## THE PROBLEM
Identify all lines in the listing that include the word "script", and copy them out.

## DATASET EXTRACT
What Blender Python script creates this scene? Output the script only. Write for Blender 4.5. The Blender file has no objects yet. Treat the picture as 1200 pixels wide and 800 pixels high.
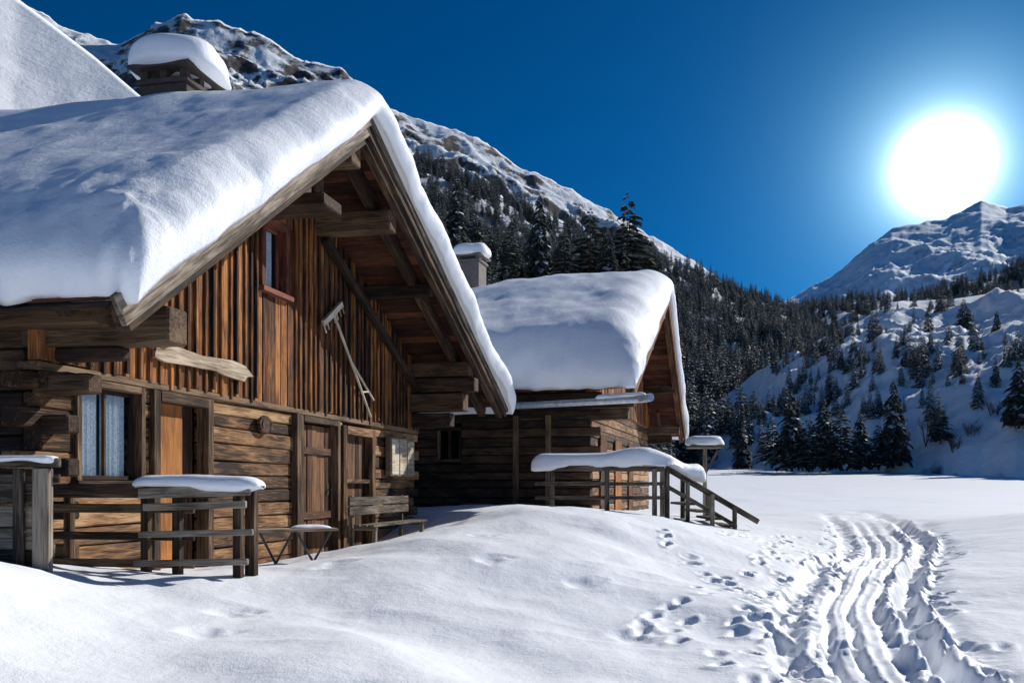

---

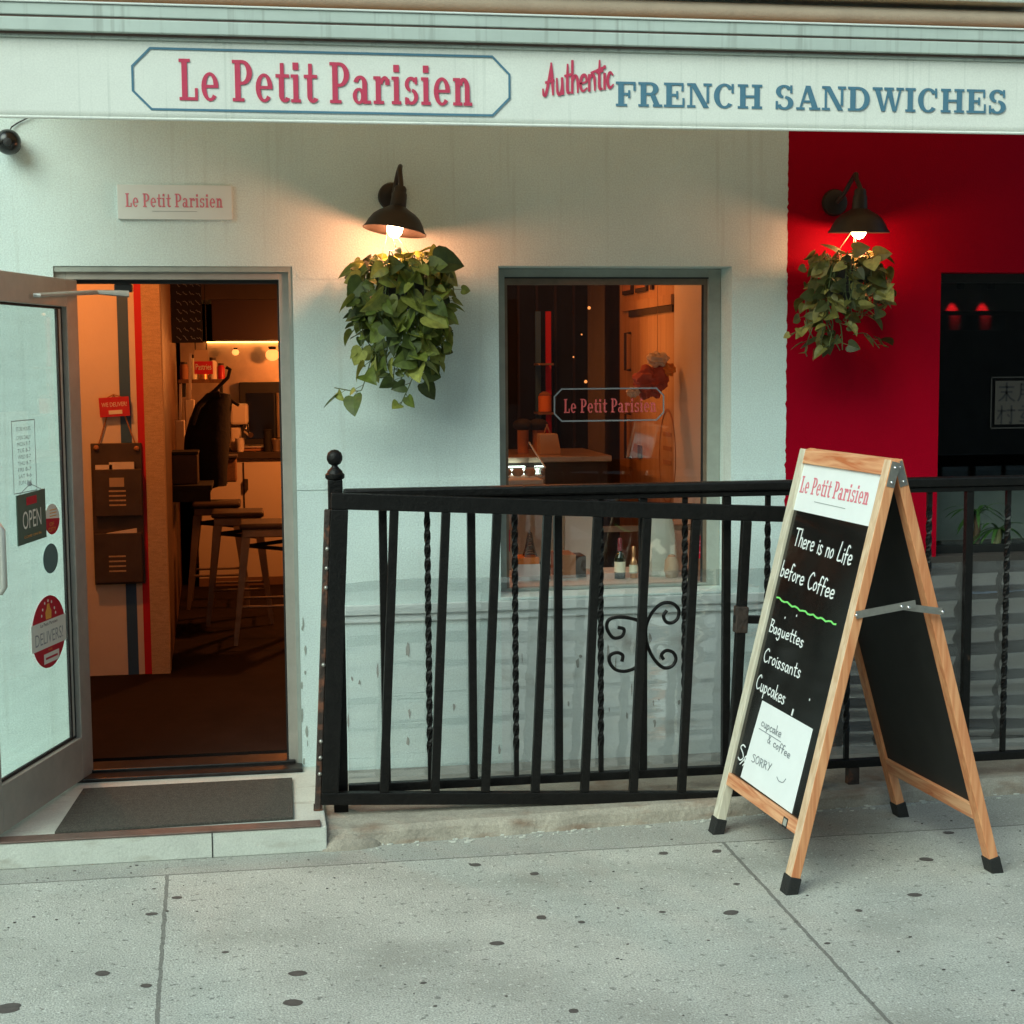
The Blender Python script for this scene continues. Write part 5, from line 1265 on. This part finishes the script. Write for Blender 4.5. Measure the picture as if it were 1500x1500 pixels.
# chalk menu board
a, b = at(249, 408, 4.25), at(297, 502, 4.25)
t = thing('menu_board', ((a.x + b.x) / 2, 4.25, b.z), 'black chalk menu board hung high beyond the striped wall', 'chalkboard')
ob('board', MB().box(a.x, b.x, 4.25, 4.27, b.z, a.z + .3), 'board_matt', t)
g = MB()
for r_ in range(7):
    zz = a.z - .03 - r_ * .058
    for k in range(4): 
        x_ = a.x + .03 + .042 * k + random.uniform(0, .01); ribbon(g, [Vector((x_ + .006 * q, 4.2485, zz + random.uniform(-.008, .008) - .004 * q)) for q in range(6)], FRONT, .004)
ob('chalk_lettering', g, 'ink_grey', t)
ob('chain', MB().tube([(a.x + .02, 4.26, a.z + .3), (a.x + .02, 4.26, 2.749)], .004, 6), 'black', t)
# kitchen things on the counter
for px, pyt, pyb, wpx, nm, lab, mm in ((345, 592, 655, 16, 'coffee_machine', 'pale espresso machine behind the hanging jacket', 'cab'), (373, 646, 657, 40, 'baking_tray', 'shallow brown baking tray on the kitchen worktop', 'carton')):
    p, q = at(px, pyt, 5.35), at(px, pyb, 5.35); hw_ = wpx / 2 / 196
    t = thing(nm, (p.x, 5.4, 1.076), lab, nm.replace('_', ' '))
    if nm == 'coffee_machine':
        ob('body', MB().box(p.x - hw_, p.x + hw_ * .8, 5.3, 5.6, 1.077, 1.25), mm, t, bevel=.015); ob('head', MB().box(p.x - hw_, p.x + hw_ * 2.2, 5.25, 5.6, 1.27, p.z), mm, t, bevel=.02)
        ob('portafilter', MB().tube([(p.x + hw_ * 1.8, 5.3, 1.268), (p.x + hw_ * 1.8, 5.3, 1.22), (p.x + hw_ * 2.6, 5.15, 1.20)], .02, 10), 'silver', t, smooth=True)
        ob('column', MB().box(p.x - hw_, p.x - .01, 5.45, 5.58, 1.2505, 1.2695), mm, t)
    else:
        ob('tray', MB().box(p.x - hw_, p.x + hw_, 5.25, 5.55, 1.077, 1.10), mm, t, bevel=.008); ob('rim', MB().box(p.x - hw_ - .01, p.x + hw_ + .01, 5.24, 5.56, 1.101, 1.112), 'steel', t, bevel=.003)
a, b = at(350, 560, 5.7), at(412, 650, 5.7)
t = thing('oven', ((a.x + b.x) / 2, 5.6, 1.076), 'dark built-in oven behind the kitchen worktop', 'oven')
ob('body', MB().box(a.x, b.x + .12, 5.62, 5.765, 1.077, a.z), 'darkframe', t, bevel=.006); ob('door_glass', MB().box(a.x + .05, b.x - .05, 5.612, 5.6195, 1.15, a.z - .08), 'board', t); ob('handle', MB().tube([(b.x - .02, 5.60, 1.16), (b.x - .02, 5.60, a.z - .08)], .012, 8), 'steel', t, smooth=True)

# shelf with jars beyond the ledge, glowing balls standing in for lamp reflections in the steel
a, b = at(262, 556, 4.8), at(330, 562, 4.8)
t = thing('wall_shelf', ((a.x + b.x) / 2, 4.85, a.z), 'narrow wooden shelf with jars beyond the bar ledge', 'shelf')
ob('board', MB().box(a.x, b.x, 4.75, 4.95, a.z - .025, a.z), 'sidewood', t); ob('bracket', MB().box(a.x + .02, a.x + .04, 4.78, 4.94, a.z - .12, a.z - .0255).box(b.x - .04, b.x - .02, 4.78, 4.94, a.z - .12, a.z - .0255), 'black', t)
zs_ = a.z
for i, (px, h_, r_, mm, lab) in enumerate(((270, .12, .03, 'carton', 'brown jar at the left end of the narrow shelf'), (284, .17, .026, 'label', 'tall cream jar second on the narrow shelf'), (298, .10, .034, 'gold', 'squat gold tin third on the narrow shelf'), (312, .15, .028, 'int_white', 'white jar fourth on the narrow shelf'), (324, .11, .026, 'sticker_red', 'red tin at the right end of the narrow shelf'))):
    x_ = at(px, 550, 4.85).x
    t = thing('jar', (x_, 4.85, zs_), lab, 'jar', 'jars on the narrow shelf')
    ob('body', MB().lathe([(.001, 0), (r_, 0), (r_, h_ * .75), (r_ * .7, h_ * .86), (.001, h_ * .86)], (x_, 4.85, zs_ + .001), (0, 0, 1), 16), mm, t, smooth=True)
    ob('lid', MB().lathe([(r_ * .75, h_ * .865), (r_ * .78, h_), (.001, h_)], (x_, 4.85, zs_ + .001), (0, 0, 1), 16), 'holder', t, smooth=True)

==

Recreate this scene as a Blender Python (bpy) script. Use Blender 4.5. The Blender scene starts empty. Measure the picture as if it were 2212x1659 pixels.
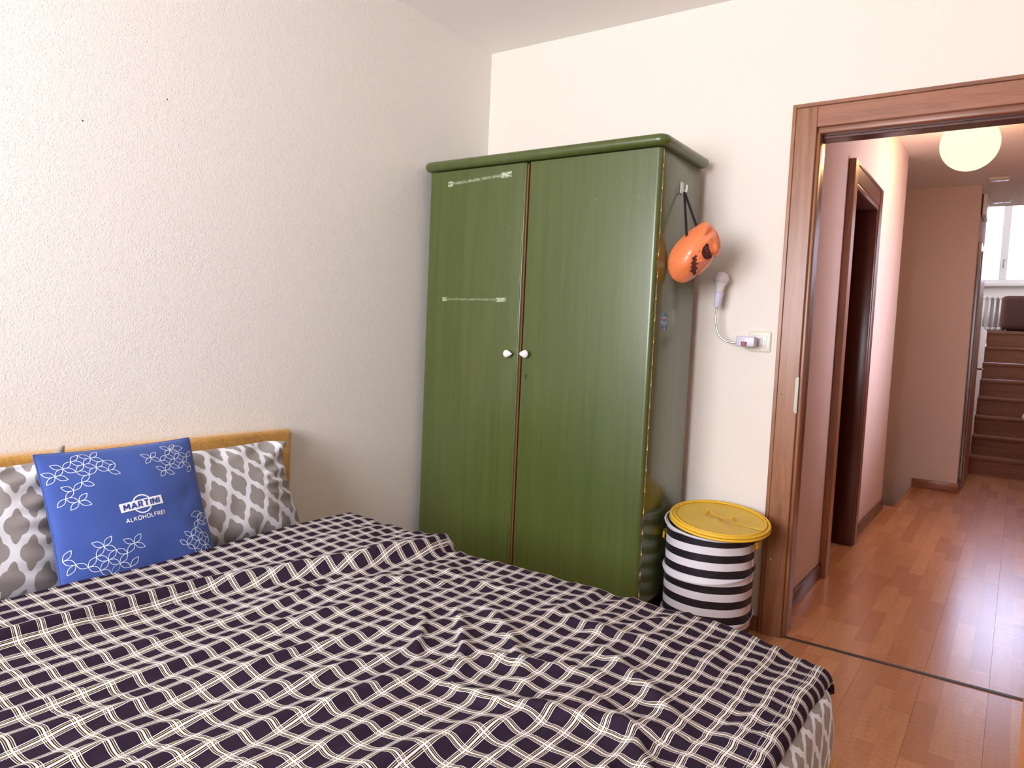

## REPLY TO THE EXERCISE
What Blender Python script creates this scene? Output the script only. Write for Blender 4.5. The Blender file has no objects yet. Treat the picture as 1200 pixels wide and 800 pixels high.
The Blender Python script for this scene continues. Write part 5, from line 1265 on. This part finishes the script. Write for Blender 4.5. Measure the picture as if it were 1500x1500 pixels.
Recreate this scene as a Blender Python (bpy) script. Use Blender 4.5. The Blender scene starts empty. Measure the picture as if it were 2212x1659 pixels.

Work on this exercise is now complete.